By the comedy's Sept. 13 premiere, aired with a warning, ABC had cut its advertising rates for the show, and 18 affiliates had washed their hands, saying no prime time "Soap." (It ran in their late-night hours.)
But the scandal, and the coverage, paid off. Helped by a stellar lead-in (a one-hour "Happy Days" followed by the second-season premiere of "Three's Company," launched earlier that year), "Soap" opened as a hit. And it stayed one.
The watchdog concern continued — future topics would include rape, impotence, cult brainwashing, student-teacher sex and an exorcism — but network and affiliate nervousness eased. Early mixed reviews, which seemed to conflate the content with the controversy, grew to admiring praise. ABC had its respected adult hit.

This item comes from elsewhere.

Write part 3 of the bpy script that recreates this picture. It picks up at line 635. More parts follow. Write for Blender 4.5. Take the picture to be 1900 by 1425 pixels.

"Soap" was created by Susan Harris, who five seasons earlier had written the scandalous abortion episode of "Maude." She wrote or co-wrote every episode of the show's first — and best — season. (Distraught yet admiring mother to gay son caught wearing one of her dresses: "Oh, you wear it belted!") The rare 1970s series with a female showrunner — Harris, along with husband Paul Junger Witt and Tony Thomas — "Soap" ran four seasons and 85 episodes. It won Emmys for Damon and her TV husband, Richard Mulligan, and made stars of Crystal and stage vet Robert Guillaume as malcontent butler Benson DuBois, who also won an Emmy and went on to star in a hit spinoff.
An often-discussed film version to tie up loose ends never materialized. But "Soap" lived on. In 2013 it was named by the Writers Guild of America as one of TV's 101 best-written TV series.